The news to keep rates on hold helped push the Canadian dollar up 0.4% to 1.3540 per U.S. dollar, or 73.86 U.S. cents.
Shortly after the rate announcement, data showed that Canadian money markets now see a 23% chance of a rate cut in April, down from 43%. They have also pushed back bets for a fully priced in cut to July from June.
“To cut in June would be a stretch given their outlook for inflation and would likely require a more concrete pivot towards 2% in the near-term for the core measures,” said Kyle Chapman, FX Markets Analyst at Ballinger Group.
The BoC increased rates by 475 basis points to a 22-year high between March 2022 and July 2023 and has kept them on hold since then for five consecutive meetings in its efforts to cool inflation while avoiding pushing the country into a recession.
While this has cooled inflation from 8.1% in June 2022 to below 3%, price pressures especially from shelter and wages have continued to tick higher.
Governor Macklem said more time was needed to ensure inflation fell towards the central bank’s 2% target.
“It’s still too early to consider lowering the policy interest rate … future progress on inflation is expected to be gradual and uneven,” he said in remarks to reporters.
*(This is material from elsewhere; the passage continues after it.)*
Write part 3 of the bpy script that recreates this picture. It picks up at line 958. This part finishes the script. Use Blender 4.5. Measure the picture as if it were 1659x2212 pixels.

A majority of economists in a Reuters poll last week forecast the central bank would start cutting interest rates in June. But their views started shifting after the announcement on Wednesday.
“It sounds as if the Bank of Canada is very much following the Federal Reserve footsteps in expressing a need for greater confidence in the pace of disinflation,” said Karl Schamotta, chief market strategist at Corpay. “And that suggests that we’re going to need to see additional data releases before they pull the trigger on cutting rates.”
Inflation largely stayed above 3% for most of last year but eased to 2.9% in January. Macklem reiterated that the bank expected inflation to be close to 3% through the middle of 2024 before easing in the second half.
“The path back to our 2% target will be slow, and progress is likely to be uneven,” he said.
“Governing Council remains concerned about the persistence of underlying inflation and we want to see a further deceleration in core inflation in the coming months,” Macklem said.
He reiterated his comments from January’s policy announcement that the discussion within the Governing Council was shifting from whether the rates were restrictive enough to how long they needed to stay at their current level.
“We want to give Canadians as much information as we have, but we also don’t want to give a sense of false precision,” Macklem said.